Nous sommes à New York, dans les années 30, et le jeune Bobby Dorfman (Jesse Eisenberg) n’a qu’une envie, celle de quitter le domicile familial afin de tenter sa chance à Hollywood. Son oncle Phil (Steve Carrel), un agent de stars très influent, accepte de le prendre sous son aile et l’engage comme coursier. Bobby rencontre alors Vonnie (Kristen Stewart), la secrétaire de Phil, et en tombe littéralement amoureux. Mais la belle est déjà prise et Bobby doit se contenter de son amitié, jusqu’au soir où elle débarque chez lui pour lui annoncer que tout est fini entre elle et son petit ami. Oscillant entre compassion et joie, Bobby ne peut s’empêcher d’entrevoir enfin la naissance d’une idylle avec la jeune fille.
Woody Allen dresse le portrait d’une époque, conduite par l’histoire d’amour du personnage principal, Bobby. Ce dernier n’est autre qu’une incarnation fictionnelle du réalisateur dans sa jeunesse. Raconté par son auteur au moyen de la voix off, le récit oppose New York et Los Angeles en toile de fond. Ces deux villes ont chacune leur style visuel bien distinct, magnifié grâce au talent du chef opérateur, Vittorio Storaro, triplement oscarisé pour Apocalypse Now (Francis Ford Coppola, 1979), Reds (Warren Beatty, 1981) et The Last Emperor (Bernardo Bertolucci, 1987). C’est ainsi que le film s’ouvre sur Hollywood avec ses couleurs primaires et solaires, tandis que New York, et plus particulièrement le Bronx, apparaît quelques minutes plus tard sous une lumière désaturée. Ces différences stylistiques vont avoir tendance à s’atténuer au fur et à mesure de l’avancée du récit, traduisant d’une certaine façon le point de vue de Bobby pour qui, au final, Los Angeles n’est peut-être pas plus extraordinaire que New York.

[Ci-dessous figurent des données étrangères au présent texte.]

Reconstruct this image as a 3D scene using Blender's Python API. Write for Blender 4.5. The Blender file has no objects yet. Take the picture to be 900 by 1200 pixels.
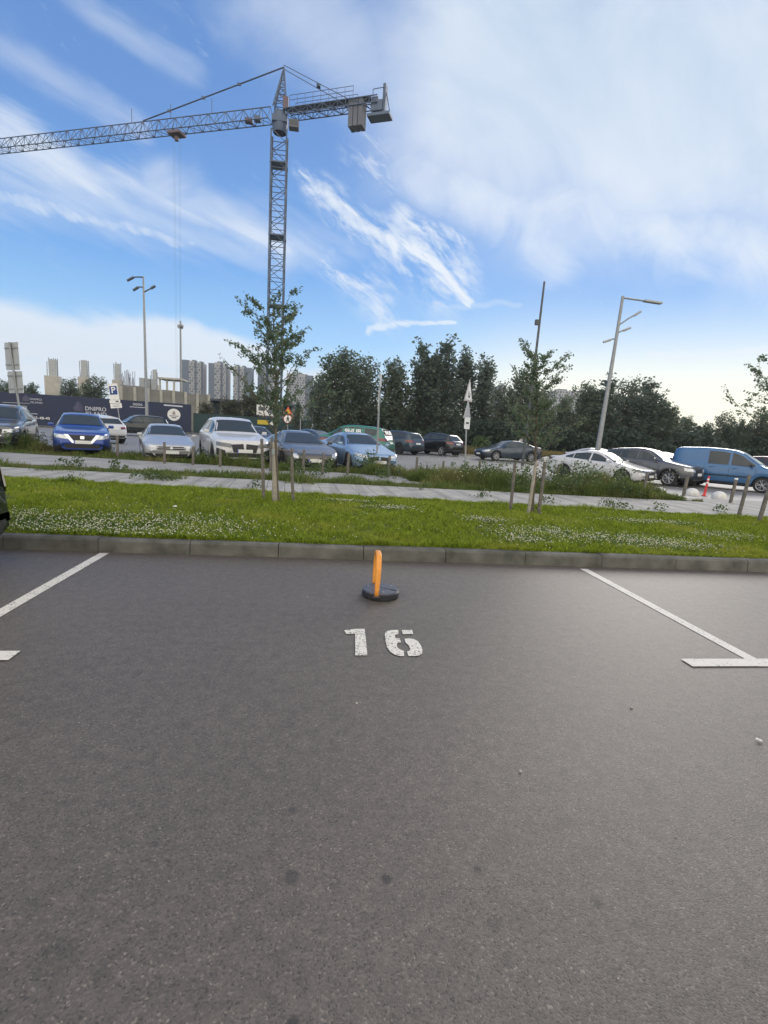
import bpy, bmesh, math, random
import numpy as np
from mathutils import Vector, Matrix
from mathutils.bvhtree import BVHTree

random.seed(7)
rng = np.random.default_rng(11)
S = bpy.context.scene
COL = S.collection
PI = math.pi

# ------------------------------------------------------------------ camera
F = 585.0          # focal length in pixels of the 900 px wide photograph
H = 1.52           # eye height
def _n(v): return v / np.linalg.norm(v)
_dY = _n(np.array([(378-450)/F, -(502-600)/F, -1.0]))
_up = _n(np.cross(np.array([1, -0.058, 0.0]), _dY))
if _up[1] < 0: _up = -_up
RM = np.array([np.cross(_dY, _up), _dY, _up])      # camera -> world
CP = np.array([0, 0, H])
def ray(px, py): return RM @ np.array([(px-450)/F, -(py-600)/F, -1.0])
def gp(px, py, z=0.0):
    r = ray(px, py); return Vector(CP + r*((z-H)/r[2]))
def at(px, py, Y):
    r = ray(px, py); return Vector(CP + r*(Y/r[1]))
def uw(px, py):
    r = ray(px, py); return (r[0]/r[1], r[2]/r[1])

cam = bpy.data.cameras.new('camera'); co = bpy.data.objects.new('camera', cam); COL.objects.link(co)
cam.sensor_fit = 'HORIZONTAL'; cam.sensor_width = 36; cam.lens = 36*F/900
cam.clip_start = 0.05; cam.clip_end = 6000
m4 = Matrix([list(RM[i]) + [CP[i]] for i in range(3)] + [[0, 0, 0, 1]])
co.matrix_world = m4
S.camera = co

# ------------------------------------------------------------------ materials
MATS = {}
def nodes_of(name):
    m = bpy.data.materials.new(name); m.use_nodes = True
    nt = m.node_tree; nt.nodes.clear()
    o = nt.nodes.new('ShaderNodeOutputMaterial'); b = nt.nodes.new('ShaderNodeBsdfPrincipled')
    nt.links.new(b.outputs[0], o.inputs[0])
    return m, nt, b, o
def mat(name, col, rough=0.6, metal=0.0, var=0.0, scale=8.0, bump=0.0, bscale=60.0, coat=0.0, col2=None, spec=None, detail=5):
    if name in MATS: return MATS[name]
    m, nt, b, o = nodes_of(name)
    N, L = nt.nodes, nt.links
    b.inputs['Roughness'].default_value = rough; b.inputs['Metallic'].default_value = metal
    b.inputs['Coat Weight'].default_value = coat
    b.inputs['Coat Roughness'].default_value = 0.04
    if spec is not None: b.inputs['Specular IOR Level'].default_value = spec
    tc = N.new('ShaderNodeTexCoord')
    c = (*col, 1)
    if var > 0 or col2:
        no = N.new('ShaderNodeTexNoise'); no.inputs['Scale'].default_value = scale; no.inputs['Detail'].default_value = detail
        L.new(tc.outputs['Object'], no.inputs['Vector'])
        cr = N.new('ShaderNodeValToRGB')
        cr.color_ramp.elements[0].position = 0.3; cr.color_ramp.elements[1].position = 0.7
        cr.color_ramp.elements[0].color = tuple(x*(1-var) for x in col) + (1,)
        cr.color_ramp.elements[1].color = (*(col2 if col2 else tuple(x*(1+var) for x in col)), 1)
        L.new(no.outputs[0], cr.inputs[0]); L.new(cr.outputs[0], b.inputs['Base Color'])
    else:
        b.inputs['Base Color'].default_value = c
    if bump > 0:
        n2 = N.new('ShaderNodeTexNoise'); n2.inputs['Scale'].default_value = bscale; n2.inputs['Detail'].default_value = 4
        L.new(tc.outputs['Object'], n2.inputs['Vector'])
        bp = N.new('ShaderNodeBump'); bp.inputs['Strength'].default_value = bump; bp.inputs['Distance'].default_value = 0.01
        L.new(n2.outputs[0], bp.inputs['Height']); L.new(bp.outputs[0], b.inputs['Normal'])
    MATS[name] = m
    return m

def leaf_mat(name, c1, c2, trans=0.35, rough=0.55):
    if name in MATS: return MATS[name]
    m, nt, b, o = nodes_of(name); N, L = nt.nodes, nt.links
    g = N.new('ShaderNodeNewGeometry')
    cr = N.new('ShaderNodeValToRGB')
    cr.color_ramp.elements[0].color = (*c1, 1); cr.color_ramp.elements[1].color = (*c2, 1)
    L.new(g.outputs['Random Per Island'], cr.inputs[0]); L.new(cr.outputs[0], b.inputs['Base Color'])
    b.inputs['Roughness'].default_value = rough; b.inputs['Specular IOR Level'].default_value = 0.3
    t = N.new('ShaderNodeBsdfTranslucent'); mx = N.new('ShaderNodeMixShader'); mx.inputs[0].default_value = trans
    hs = N.new('ShaderNodeHueSaturation'); hs.inputs['Value'].default_value = 1.3; hs.inputs['Hue'].default_value = 0.49
    L.new(cr.outputs[0], hs.inputs['Color']); L.new(hs.outputs[0], t.inputs[0])
    L.new(b.outputs[0], mx.inputs[1]); L.new(t.outputs[0], mx.inputs[2]); L.new(mx.outputs[0], o.inputs[0])
    MATS[name] = m
    return m

def grass_mat(name, c1, c2, c3, trans=0.3):
    """blade colour: random per blade, mixed with a patchy large-scale noise (dry / lush patches)"""
    m, nt, b, o = nodes_of(name); N, L = nt.nodes, nt.links
    g = N.new('ShaderNodeNewGeometry'); tc = N.new('ShaderNodeTexCoord')
    cr = N.new('ShaderNodeValToRGB'); cr.color_ramp.elements[0].color = (*c1, 1); cr.color_ramp.elements[1].color = (*c2, 1)
    L.new(g.outputs['Random Per Island'], cr.inputs[0])
    no = N.new('ShaderNodeTexNoise'); no.inputs['Scale'].default_value = 0.9; no.inputs['Detail'].default_value = 3
    L.new(tc.outputs['Object'], no.inputs['Vector'])
    r2 = N.new('ShaderNodeValToRGB'); r2.color_ramp.elements[0].position = 0.50; r2.color_ramp.elements[1].position = 0.78
    L.new(no.outputs[0], r2.inputs[0])
    mx = N.new('ShaderNodeMix'); mx.data_type = 'RGBA'; mx.inputs[7].default_value = (*c3, 1)
    L.new(r2.outputs[0], mx.inputs[0]); L.new(cr.outputs[0], mx.inputs[6])
    L.new(mx.outputs[2], b.inputs['Base Color'])
    b.inputs['Roughness'].default_value = 0.6; b.inputs['Specular IOR Level'].default_value = 0.2
    t = N.new('ShaderNodeBsdfTranslucent'); ms = N.new('ShaderNodeMixShader'); ms.inputs[0].default_value = trans
    L.new(mx.outputs[2], t.inputs[0]); L.new(b.outputs[0], ms.inputs[1]); L.new(t.outputs[0], ms.inputs[2]); L.new(ms.outputs[0], o.inputs[0])
    return m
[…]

Le film est aussi une critique bienveillante sur Hollywood et sa superficialité, où les stars plus glamour que jamais, sortent de chez elles vêtues de fourrures durant l’été. Le judaïsme et ses croyants n’échappent pas non plus à la critique, on y voit l’un d’entre eux se convertir au dernier moment à la religion catholique, celle-ci promettant une vie après la mort. Au rythme du jazz, le réalisateur nous transmet ainsi la mélancolie d’une époque que nous n’avons pas connue, accentuée par l’utilisation de procédés cinématographiques (ouverture à l’iris, surimpression, fondu enchaîné). Café Society n’est peut-être pas la comédie romantique du siècle, mais elle reste une irrésistible chronique sur l’amour manqué.